17 dic 2011

LA HUERTA DE “PIRROÑA” (Los hidalgos)

Hay veces que me pongo melancólico e inevitablemente emerge en mi memoria aquella dura y demasiado larga etapa de post-guerra en el pueblo, sufrida en plena juventud entre surcos, rastrojos, viñas, barbechos, ribazos, pedrizas, bombos y casas-quintera sin luz eléctrica, donde bebíamos y guisábamos con agua de pozo o de aljibe si el terreno estaba situado en zona donde la profundidad o ausencia de aguas subterráneas hacía que los pozos fuesen escasos. En ese escenario, sin escatimar tiernas energías, unas veces agarrado a la “esteba” del arado, otras con las tijeras de podar o la azada en las manos, realizando la tarea que corresponde a cada época del año, sentía trascurrir el tiempo sin ni siquiera reparar en que existiera otro espacio donde labrarse un futuro preferible unque fuese a costa del aprendizaje requerido en otra profesión. Del horario de trabajo en el campo no hablemos, ya que éste lo marcaba la luz del día, es decir, que la jornada comenzaba al amanecer y terminaba cuando anochecía.

Siendo un adolescente (ahora se diría que un niño) mi familia adquirió unas parcelas de terreno, en un pago llamado “Los Hidalgos”, a un par de leguas del pueblo.
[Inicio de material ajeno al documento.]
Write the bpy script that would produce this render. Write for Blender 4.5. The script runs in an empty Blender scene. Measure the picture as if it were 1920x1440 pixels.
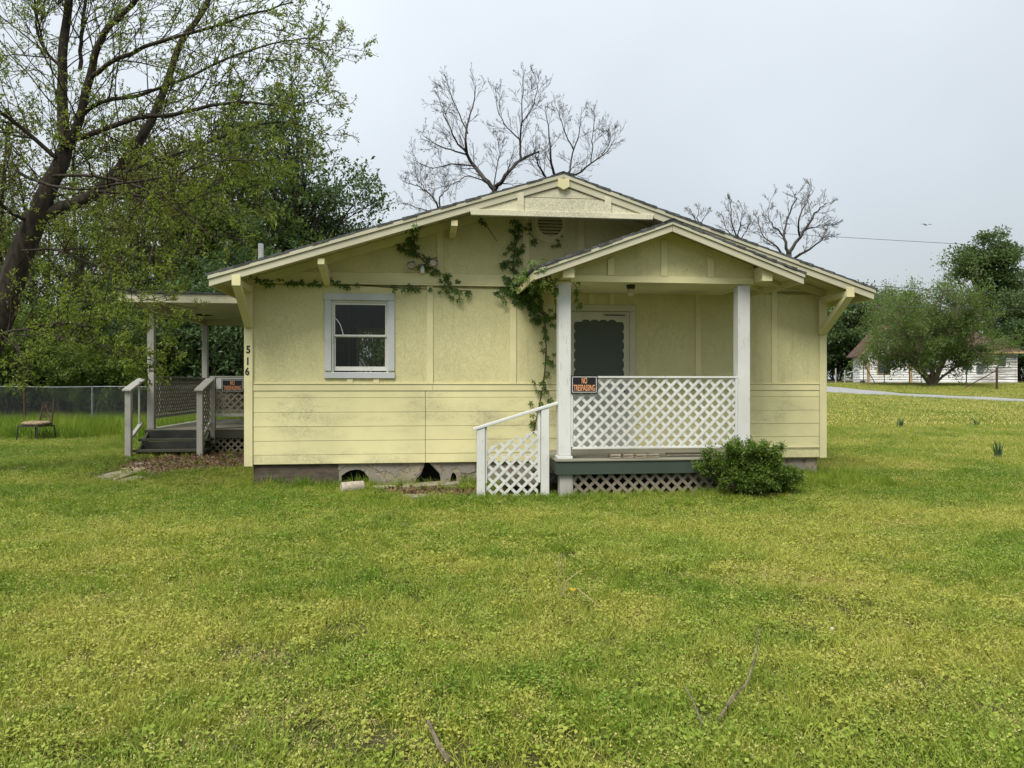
import bpy, bmesh, math, random
import numpy as np
from mathutils import Vector, Matrix

# ------------------------------------------------------------------ camera, sky, sun, exposure
SC = bpy.context.scene
COL = SC.collection
F = 1441.0 / 1920.0 * 36.0
cam_d = bpy.data.cameras.new('camera'); cam = bpy.data.objects.new('camera', cam_d); COL.objects.link(cam)
cam.location = (0, 0, 1.5); cam.rotation_euler = (math.pi / 2, 0, 0)
cam_d.sensor_width = 36.0; cam_d.lens = F; cam_d.clip_start = 0.05; cam_d.clip_end = 2000
SC.camera = cam

SUN_EL, SUN_AZ = math.radians(54), math.radians(-158)      # azimuth from +Y, negative = to the left
sun_vec = Vector((math.sin(SUN_AZ) * math.cos(SUN_EL), math.cos(SUN_AZ) * math.cos(SUN_EL), math.sin(SUN_EL)))
world = bpy.data.worlds.new('World'); SC.world = world; world.use_nodes = True
wt = world.node_tree; wn = wt.nodes; wl = wt.links; wn.clear()
w_out = wn.new('ShaderNodeOutputWorld'); w_bg = wn.new('ShaderNodeBackground'); w_bg.inputs['Strength'].default_value = 0.1
sky = wn.new('ShaderNodeTexSky'); sky.sky_type = 'NISHITA'; sky.sun_disc = False
sky.sun_elevation = SUN_EL; sky.sun_rotation = SUN_AZ; sky.dust_density = 3.0; sky.air_density = 1.2
w_tc = wn.new('ShaderNodeTexCoord')
w_sep = wn.new('ShaderNodeSeparateXYZ'); wl.new(w_tc.outputs['Generated'], w_sep.inputs[0])
# overcast deck: brighter towards the zenith, a little thinner on the left
w_z = wn.new('ShaderNodeMath'); w_z.operation = 'MAXIMUM'; w_z.inputs[1].default_value = 0.0; wl.new(w_sep.outputs['Z'], w_z.inputs[0])
w_p = wn.new('ShaderNodeMath'); w_p.operation = 'POWER'; w_p.inputs[1].default_value = 1.0; wl.new(w_z.outputs[0], w_p.inputs[0])
w_g = wn.new('ShaderNodeMath'); w_g.operation = 'MULTIPLY_ADD'; w_g.inputs[1].default_value = 2.6; w_g.inputs[2].default_value = 1.08
wl.new(w_p.outputs[0], w_g.inputs[0])
w_dot = wn.new('ShaderNodeVectorMath'); w_dot.operation = 'DOT_PRODUCT'; w_dot.inputs[1].default_value = Vector((-.62, .42, .66))
wl.new(w_tc.outputs['Generated'], w_dot.inputs[0])
w_dm = wn.new('ShaderNodeMapRange'); w_dm.inputs['From Min'].default_value = -1.0; w_dm.inputs['From Max'].default_value = 1.0
w_dm.inputs['To Min'].default_value = 0.0; w_dm.inputs['To Max'].default_value = 1.6; wl.new(w_dot.outputs['Value'], w_dm.inputs['Value'])
w_nz = wn.new('ShaderNodeTexNoise'); w_nz.inputs['Scale'].default_value = 2.2; w_nz.inputs['Detail'].default_value = 4; w_nz.inputs['Roughness'].default_value = 0.45
wl.new(w_tc.outputs['Generated'], w_nz.inputs['Vector'])
w_nm = wn.new('ShaderNodeMapRange'); w_nm.inputs['From Min'].default_value = 0.3; w_nm.inputs['From Max'].default_value = 0.7
w_nm.inputs['To Min'].default_value = 0.90; w_nm.inputs['To Max'].default_value = 1.10; wl.new(w_nz.outputs['Fac'], w_nm.inputs['Value'])
w_a = wn.new('ShaderNodeMath'); w_a.operation = 'ADD'; wl.new(w_g.outputs[0], w_a.inputs[0]); wl.new(w_dm.outputs[0], w_a.inputs[1])
w_m = wn.new('ShaderNodeMath'); w_m.operation = 'MULTIPLY'; wl.new(w_a.outputs[0], w_m.inputs[0]); wl.new(w_nm.outputs[0], w_m.inputs[1])
w_tint = wn.new('ShaderNodeVectorMath'); w_tint.operation = 'SCALE'; w_tint.inputs[0].default_value = (0.935, 1.0, 1.05)
wl.new(w_m.outputs[0], w_tint.inputs['Scale'])
w_mix = wn.new('ShaderNodeMix'); w_mix.data_type = 'RGBA'; w_mix.inputs['Factor'].default_value = 0.9
wl.new(sky.outputs[0], w_mix.inputs['A']); wl.new(w_tint.outputs[0], w_mix.inputs['B'])
wl.new(w_mix.outputs['Result'], w_bg.inputs['Color']); wl.new(w_bg.outputs[0], w_out.inputs['Surface'])

sun_d = bpy.data.lights.new('sun', 'SUN'); sun_d.energy = 1.5; sun_d.angle = math.radians(28); sun_d.color = (1.0, 0.95, 0.86)
sun = bpy.data.objects.new('sun', sun_d); COL.objects.link(sun); sun.location = (-20, 30, 40)
sun.rotation_euler = (-sun_vec).to_track_quat('-Z', 'Y').to_euler()
SC.view_settings.view_transform = 'Standard'; SC.view_settings.look = 'None'
SC.view_settings.gamma = 1.0; SC.view_settings.use_curve_mapping = False; SC.view_settings.exposure = 1.4
SC.cycles.max_bounces = 8; SC.cycles.transparent_max_bounces = 16

R = np.random.default_rng(7)
random.seed(7)
def rad(a): return math.radians(a)

# ------------------------------------------------------------------ materials
def srgb(r, g, b):
    f = lambda c: (c / 255 / 12.92) if c / 255 <= 0.04045 else ((c / 255 + 0.055) / 1.055) ** 2.4
    return (f(r), f(g), f(b), 1)
class NT:
    def __init__(s, name):
        s.m = bpy.data.materials.new(name); s.m.use_nodes = True; s.t = s.m.node_tree; s.t.nodes.clear()
        s.out = s.n('OutputMaterial'); s.b = s.n('BsdfPrincipled'); s.l(s.b.outputs[0], s.out.inputs[0])
        s.tc = s.n('TexCoord')
    def n(s, k, **kw):
        x = s.t.nodes.new('ShaderNode' + k)
        for a, v in kw.items(): setattr(x, a, v)
        return x
    def l(s, a, b): s.t.links.new(a, b)
    def coord(s, scale=(1, 1, 1), kind='Object', loc=(0, 0, 0)):
        mp = s.n('Mapping'); mp.inputs['Scale'].default_value = scale; mp.inputs['Location'].default_value = loc
        s.l(s.tc.outputs[kind], mp.inputs[0]); return mp.outputs[0]
    def noise(s, scale=5, detail=4, rough=.55, vec=None, dist=0):
        x = s.n('TexNoise'); x.inputs['Scale'].default_value = scale; x.inputs['Detail'].default_value = detail
        x.inputs['Roughness'].default_value = rough; x.inputs['Distortion'].default_value = dist
        if vec is not None: s.l(vec, x.inputs['Vector'])
        return x.outputs['Fac']
    def ramp(s, fac, a, b, lo=0., hi=1.):
        x = s.n('MapRange'); x.interpolation_type = 'SMOOTHSTEP'
        for k, v in (('From Min', a), ('From Max', b), ('To Min', lo), ('To Max', hi)): x.inputs[k].default_value = v
        s.l(fac, x.inputs['Value']); return x.outputs[0]
    def math(s, op, a, b):
        x = s.n('Math', operation=op)
        for i, v in enumerate((a, b)):
            if isinstance(v, (int, float)): x.inputs[i].default_value = v
            else: s.l(v, x.inputs[i])
        return x.outputs[0]
    def mix(s, fac, a, b, mode='MIX'):
        x = s.n('Mix', data_type='RGBA', blend_type=mode)
        for k, v in (('Factor', fac), ('A', a), ('B', b)):
            if isinstance(v, (int, float)): x.inputs[k].default_value = v
            elif isinstance(v, tuple): x.inputs[k].default_value = v if len(v) == 4 else (*v, 1)
            else: s.l(v, x.inputs[k])
        return x.outputs['Result']
    def bump(s, h, strength=.3, dist=.01):
        x = s.n('Bump'); x.inputs['Strength'].default_value = strength; x.inputs['Distance'].default_value = dist
        s.l(h, x.inputs['Height']); s.l(x.outputs[0], s.b.inputs['Normal'])
    def col(s, c):
        if isinstance(c, tuple): s.b.inputs['Base Color'].default_value = c if len(c) == 4 else (*c, 1)
        else: s.l(c, s.b.inputs['Base Color'])
        return s
    def rough(s, r, spec=.3):
        s.b.inputs['Roughness'].default_value = r; s.b.inputs['Specular IOR Level'].default_value = spec; return s
M = {}
def simple(name, c, rough=.7, spec=.3, metal=0, var=.25, scale=6, stretch=(1, 1, 1), bump=.0, bscale=None, bdist=.004):
    t = NT(name); v = t.coord(stretch)
    n = t.noise(scale, 5, .6, v)
    c4 = c if len(c) == 4 else (*c, 1)
    d = tuple(x * (1 - var) for x in c4[:3]) + (1,)
    l = tuple(min(1, x * (1 + var * .6)) for x in c4[:3]) + (1,)
    t.col(t.mix(t.ramp(n, .3, .7), d, l)); t.rough(rough, spec); t.b.inputs['Metallic'].default_value = metal
    if bump: t.bump(t.noise(bscale or scale * 6, 4, .6, v), bump, bdist)
    M[name] = t.m; return t.m

def paint(name, c, stain=None, stain_amt=0., grain=(1, 1, 1), gscale=8, bstr=.25, bdist=.003, crack=0., peel=None, peel_amt=0., rough=.6, s0=.48, s1=.78):
    """weathered paint: slight tone drift, fine specks, mildew stain with its own shape, peeled spots"""
    t = NT(name); v = t.coord(); vg = t.coord(grain)
    drift = t.noise(1.1, 3, .5, v)
    c4 = (*c[:3], 1)
    col = t.mix(t.ramp(drift, .3, .72), tuple(x * .86 for x in c4[:3]) + (1,), tuple(min(1, x * 1.05) for x in c4[:3]) + (1,))
    sp = t.noise(120, 2, .5, vg)
    col = t.mix(t.ramp(sp, .64, .78, 0, .35), col, tuple(x * .45 for x in c4[:3]) + (1,))
    if stain:
        a = t.noise(1.5, 5, .62, t.coord((.7, 1, 1.9), loc=(3.1, 0, 1.7))); b = t.noise(42, 6, .75, v)
        m = t.math('MULTIPLY', t.ramp(a, s0, s1), t.ramp(b, .30, .70)); m = t.math('MULTIPLY', m, stain_amt)
        col = t.mix(m, col, stain)
    if peel:
        a = t.noise(4, 6, .7, vg); m = t.math('MULTIPLY', t.ramp(a, .6, .63), peel_amt)
        col = t.mix(m, col, peel)
    t.col(col); t.rough(rough, .25)
    h = t.noise(gscale * 5, 5, .65, vg, 1.5)
    t.bump(h, bstr, bdist); M[name] = t.m; return t.m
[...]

Tierras que en unos años se plantaron de viña y para cultivarla, al estar tan alejado, para evitar malgastar el tiempo en los desplazamientos diarios, convenía buscar alojamiento en cualquier quintería de las mas cercanas y una de éstas era la casa-huerta de “Pirroña”.
La huerta tenía este nombre, por ser el apodo o mote por el que se conocía al dueño. Y aunque era una pequeña explotación familiar lo tenía casi todo: el terreno muy fértil, un pozo con abundante agua dulce que extraían con una bomba a motor de gasolina, y como también tenía un amplio espacio cercado en el que pernoctaba un rebaño de centenares de ovejas, el estiércol que éstas generaban junto al que acumulaban las cuadras de las caballerías, todo ello debidamente amalgamado, la mezcla resultante servía para abonar y así enriquecer la tierra cuando convenía hacerlo. De ahí que los diversos productos hortícolas que obtenían fuesen de una calidad y valor ecológico excelentes.
El dueño, el “Tío Pirroña”, un tipo sociable, extrovertido, alto, corpulento, con mas piernas y brazos que cuerpo, curtido por el rigor de un clima excesivo en sus extremos y con un modo de vida yo diría que rústico en exceso, desaseado, a quién los de mi edad conocimos ya era un viejo, aunque con menos años de los que aparentaba, igual nos hablaba de su agitado e inmediato pasado, como del por qué en el presente había decidido hacer su vida en soledad en el campo, aislado de todo contacto social urbano, al parecer un hombre feliz y sin otras ambiciones que las de poder disfrutar hasta el fin de sus días de una vida tranquila y en paz.

El “hermano” Bonifacio, que ese era su nombre de pila, (lo de hermano es el adjetivo que por costumbre se antepone al nombre o mote en aquél “Lugar de la Mancha”) tenía casa y familia en el pueblo pero él, en la huerta, si no era por necesidades de trabajo que precisara la ayuda de alguno de sus hijos para los cultivos de cada temporada, hacía su vida -insisto- casi siempre solo. De ahí que a quienes íbamos de quintería, fuese a su propia casa o a otras de alrededor, nos celebrara por el solo hecho de hacerle compañía. A nosotros, a los ajenos, además de la amable acogida que nos dispensaba y la manera de tratarnos, con su comportamiento hacía que durante los días de estancia en su casa nos sintiésemos como en la nuestra. ¡Gracias “Tío Pirroña! Le recordaremos siempre.